Unintended consequences

I very much enjoyed the first comment in this post about unintended consequences of government regulation
1970 - Massachusetts becomes the first state to pass "no fault" car insurance regulations. By the mid 1970's fully regulated rates are in place for auto coverage.

But wait...

2005 - Massachusetts continues to be among the states with the lowest number of insurance providers. It's citizens also pay the highest rates in the nation for their demographic category.

Now why didn't that work?? Well, if you ask them, which I have, they plead ignorance to the cause, but will then assure you that if the market is deregulated and allowed to be competitive their rates will go up. (I'm not making this up.)

If you show them charts and graphs of their rates versus other similar states who enjoy lower rates, which I have, they are baffled.

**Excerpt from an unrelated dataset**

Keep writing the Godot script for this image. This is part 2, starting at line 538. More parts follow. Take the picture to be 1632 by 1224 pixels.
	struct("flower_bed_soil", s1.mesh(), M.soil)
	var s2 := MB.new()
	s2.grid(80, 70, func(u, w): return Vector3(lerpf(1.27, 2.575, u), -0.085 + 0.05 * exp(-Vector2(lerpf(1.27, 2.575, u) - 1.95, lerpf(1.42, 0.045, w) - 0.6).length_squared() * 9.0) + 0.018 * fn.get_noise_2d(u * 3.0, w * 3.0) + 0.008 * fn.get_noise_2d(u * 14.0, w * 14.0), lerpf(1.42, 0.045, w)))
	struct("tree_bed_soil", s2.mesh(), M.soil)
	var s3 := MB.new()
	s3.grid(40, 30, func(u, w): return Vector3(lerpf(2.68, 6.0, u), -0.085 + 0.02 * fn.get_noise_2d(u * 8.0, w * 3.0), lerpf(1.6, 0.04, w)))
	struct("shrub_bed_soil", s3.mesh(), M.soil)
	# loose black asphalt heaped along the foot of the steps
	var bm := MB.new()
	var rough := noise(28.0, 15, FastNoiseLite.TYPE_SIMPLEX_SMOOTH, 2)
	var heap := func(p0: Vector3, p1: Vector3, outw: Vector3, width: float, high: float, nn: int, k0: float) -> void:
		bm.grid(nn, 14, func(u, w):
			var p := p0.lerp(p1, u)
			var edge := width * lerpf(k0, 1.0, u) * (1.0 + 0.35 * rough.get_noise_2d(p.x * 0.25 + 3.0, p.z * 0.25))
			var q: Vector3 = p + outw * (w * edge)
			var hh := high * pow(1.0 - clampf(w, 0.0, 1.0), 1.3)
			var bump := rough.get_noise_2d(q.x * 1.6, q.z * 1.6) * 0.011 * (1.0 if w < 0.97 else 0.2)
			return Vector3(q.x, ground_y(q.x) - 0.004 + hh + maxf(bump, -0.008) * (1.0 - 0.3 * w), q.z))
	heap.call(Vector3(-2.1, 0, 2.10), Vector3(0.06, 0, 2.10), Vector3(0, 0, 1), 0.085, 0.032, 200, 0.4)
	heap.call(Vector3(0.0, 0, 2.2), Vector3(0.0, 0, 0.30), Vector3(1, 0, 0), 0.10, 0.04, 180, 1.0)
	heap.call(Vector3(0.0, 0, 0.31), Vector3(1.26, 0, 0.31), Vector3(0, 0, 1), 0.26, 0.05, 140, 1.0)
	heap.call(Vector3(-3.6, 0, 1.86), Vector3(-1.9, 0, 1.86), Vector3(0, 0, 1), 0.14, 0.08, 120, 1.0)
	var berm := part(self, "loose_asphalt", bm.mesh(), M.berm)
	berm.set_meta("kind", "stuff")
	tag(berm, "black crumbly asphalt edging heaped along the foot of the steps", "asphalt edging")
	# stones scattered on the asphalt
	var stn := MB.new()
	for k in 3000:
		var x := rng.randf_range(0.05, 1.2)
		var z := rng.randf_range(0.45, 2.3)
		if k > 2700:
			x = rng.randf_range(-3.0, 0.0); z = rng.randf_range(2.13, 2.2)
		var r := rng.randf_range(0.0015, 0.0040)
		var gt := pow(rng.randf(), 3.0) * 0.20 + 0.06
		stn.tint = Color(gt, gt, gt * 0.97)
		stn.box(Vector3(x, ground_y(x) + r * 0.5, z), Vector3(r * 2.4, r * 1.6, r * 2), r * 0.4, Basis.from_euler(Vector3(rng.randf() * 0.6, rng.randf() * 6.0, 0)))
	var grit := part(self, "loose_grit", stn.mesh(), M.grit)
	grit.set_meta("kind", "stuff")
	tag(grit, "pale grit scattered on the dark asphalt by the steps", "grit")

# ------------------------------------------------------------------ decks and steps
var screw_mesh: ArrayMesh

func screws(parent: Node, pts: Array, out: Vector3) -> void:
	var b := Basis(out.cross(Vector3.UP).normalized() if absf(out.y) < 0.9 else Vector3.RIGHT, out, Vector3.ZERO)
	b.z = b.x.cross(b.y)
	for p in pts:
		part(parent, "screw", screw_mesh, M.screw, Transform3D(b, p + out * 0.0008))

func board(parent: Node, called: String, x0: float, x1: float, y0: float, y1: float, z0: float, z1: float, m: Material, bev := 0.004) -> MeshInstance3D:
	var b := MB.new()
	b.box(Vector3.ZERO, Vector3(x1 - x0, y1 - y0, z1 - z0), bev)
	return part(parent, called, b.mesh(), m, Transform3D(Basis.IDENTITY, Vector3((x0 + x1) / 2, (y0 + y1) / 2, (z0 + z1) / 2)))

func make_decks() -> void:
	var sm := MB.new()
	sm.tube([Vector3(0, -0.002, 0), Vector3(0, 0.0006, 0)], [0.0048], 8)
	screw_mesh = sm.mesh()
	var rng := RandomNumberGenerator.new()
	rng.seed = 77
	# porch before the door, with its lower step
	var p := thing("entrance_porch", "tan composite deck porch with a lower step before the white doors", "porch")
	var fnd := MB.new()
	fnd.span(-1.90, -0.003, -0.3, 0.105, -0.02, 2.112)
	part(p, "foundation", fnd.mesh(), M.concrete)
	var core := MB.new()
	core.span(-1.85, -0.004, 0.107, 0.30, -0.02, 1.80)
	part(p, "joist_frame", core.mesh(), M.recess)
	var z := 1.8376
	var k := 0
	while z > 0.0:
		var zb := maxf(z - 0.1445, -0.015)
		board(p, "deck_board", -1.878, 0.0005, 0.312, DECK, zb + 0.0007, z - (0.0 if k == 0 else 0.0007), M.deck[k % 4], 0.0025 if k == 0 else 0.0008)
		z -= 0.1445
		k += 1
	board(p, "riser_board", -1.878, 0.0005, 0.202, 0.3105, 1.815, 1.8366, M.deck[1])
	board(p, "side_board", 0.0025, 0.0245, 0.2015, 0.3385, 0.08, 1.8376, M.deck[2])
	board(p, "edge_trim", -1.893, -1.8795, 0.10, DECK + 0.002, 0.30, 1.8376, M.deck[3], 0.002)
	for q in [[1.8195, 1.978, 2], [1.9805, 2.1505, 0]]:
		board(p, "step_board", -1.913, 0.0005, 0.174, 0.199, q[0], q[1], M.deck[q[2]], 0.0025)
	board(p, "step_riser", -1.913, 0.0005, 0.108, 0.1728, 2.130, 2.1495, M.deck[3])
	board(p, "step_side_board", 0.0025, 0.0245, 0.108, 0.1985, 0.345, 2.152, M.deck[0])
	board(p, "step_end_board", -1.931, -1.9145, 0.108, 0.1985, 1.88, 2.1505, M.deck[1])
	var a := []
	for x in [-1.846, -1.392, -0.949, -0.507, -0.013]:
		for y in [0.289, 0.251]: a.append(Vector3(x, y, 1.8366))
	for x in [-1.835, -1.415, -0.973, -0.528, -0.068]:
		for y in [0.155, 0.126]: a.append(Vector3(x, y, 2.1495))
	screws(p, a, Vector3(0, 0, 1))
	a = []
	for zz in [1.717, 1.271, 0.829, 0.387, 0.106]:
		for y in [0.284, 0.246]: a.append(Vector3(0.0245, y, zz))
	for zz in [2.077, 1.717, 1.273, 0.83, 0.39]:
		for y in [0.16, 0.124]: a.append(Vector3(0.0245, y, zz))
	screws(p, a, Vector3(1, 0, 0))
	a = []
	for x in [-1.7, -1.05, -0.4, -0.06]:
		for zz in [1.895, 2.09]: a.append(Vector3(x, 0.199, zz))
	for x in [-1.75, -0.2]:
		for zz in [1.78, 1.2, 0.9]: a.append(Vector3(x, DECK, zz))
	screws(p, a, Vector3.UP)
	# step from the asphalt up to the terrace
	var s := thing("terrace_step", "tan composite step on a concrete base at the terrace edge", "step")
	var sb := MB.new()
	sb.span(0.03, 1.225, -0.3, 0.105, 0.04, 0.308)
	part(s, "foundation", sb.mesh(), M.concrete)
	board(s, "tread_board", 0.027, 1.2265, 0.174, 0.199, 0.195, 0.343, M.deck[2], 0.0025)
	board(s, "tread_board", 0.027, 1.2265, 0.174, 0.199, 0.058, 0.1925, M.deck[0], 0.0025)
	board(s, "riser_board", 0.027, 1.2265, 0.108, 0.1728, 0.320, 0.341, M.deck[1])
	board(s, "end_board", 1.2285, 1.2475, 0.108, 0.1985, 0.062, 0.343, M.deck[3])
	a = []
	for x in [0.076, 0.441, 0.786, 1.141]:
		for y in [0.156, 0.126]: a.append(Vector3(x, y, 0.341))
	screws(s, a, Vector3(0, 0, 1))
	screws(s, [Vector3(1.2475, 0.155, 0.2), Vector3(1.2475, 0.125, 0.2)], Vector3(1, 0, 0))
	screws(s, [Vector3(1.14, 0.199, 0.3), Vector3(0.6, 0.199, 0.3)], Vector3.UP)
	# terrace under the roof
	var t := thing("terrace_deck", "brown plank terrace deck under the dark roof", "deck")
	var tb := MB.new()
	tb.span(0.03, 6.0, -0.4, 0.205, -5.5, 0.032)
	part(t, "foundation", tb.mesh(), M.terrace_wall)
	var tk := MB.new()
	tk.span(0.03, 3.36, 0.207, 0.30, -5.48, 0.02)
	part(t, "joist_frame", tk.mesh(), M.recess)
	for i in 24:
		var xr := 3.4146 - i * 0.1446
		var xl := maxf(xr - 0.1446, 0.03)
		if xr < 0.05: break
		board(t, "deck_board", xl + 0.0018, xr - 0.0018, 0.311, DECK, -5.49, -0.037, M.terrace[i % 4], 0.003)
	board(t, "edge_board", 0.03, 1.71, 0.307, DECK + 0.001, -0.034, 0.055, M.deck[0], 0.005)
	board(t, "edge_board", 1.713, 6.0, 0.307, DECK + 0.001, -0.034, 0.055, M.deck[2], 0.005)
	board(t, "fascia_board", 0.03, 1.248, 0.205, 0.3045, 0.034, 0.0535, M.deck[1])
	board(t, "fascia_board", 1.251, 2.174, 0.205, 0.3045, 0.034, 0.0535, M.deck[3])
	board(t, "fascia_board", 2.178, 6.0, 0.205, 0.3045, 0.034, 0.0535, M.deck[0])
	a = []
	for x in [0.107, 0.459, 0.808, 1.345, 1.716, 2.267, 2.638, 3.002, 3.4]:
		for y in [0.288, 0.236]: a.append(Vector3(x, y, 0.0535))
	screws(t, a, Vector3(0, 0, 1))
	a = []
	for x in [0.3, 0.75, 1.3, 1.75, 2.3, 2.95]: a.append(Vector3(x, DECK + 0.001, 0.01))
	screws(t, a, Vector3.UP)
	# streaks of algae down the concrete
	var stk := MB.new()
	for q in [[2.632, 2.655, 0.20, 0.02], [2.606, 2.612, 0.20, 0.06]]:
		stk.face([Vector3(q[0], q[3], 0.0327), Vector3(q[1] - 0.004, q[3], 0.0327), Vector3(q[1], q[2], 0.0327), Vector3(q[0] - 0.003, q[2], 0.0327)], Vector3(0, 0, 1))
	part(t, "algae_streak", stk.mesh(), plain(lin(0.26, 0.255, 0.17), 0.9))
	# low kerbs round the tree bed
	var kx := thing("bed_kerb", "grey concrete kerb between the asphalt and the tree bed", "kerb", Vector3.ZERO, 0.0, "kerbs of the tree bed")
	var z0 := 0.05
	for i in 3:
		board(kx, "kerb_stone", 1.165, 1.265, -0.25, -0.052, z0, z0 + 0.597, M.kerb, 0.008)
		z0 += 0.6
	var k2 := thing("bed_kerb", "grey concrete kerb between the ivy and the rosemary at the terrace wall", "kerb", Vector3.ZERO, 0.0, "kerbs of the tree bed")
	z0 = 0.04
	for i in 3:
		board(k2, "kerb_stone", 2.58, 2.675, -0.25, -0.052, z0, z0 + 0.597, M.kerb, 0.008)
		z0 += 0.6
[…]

Would it make sense to require one year of macroeconomics for high school graduation?
One of the many reasons that I've chosen to leave MA is the asanine car insurance regulations in this state. My wife and I share one small car, and the insurance we pay on it is far in excess of the depreciation, car loan financing, and gasoline costs combined. If the state was 30 degrees warmer they may be able to get away with regulation this dumb, but it's December and I'm not feeling charitable.

My car insurance company, the ludicrously overpriced AMICA, sent me a letter saying they were agitating for a more competitive car insurance market and that I should call my Congressman and complain. It was like the twilight zone.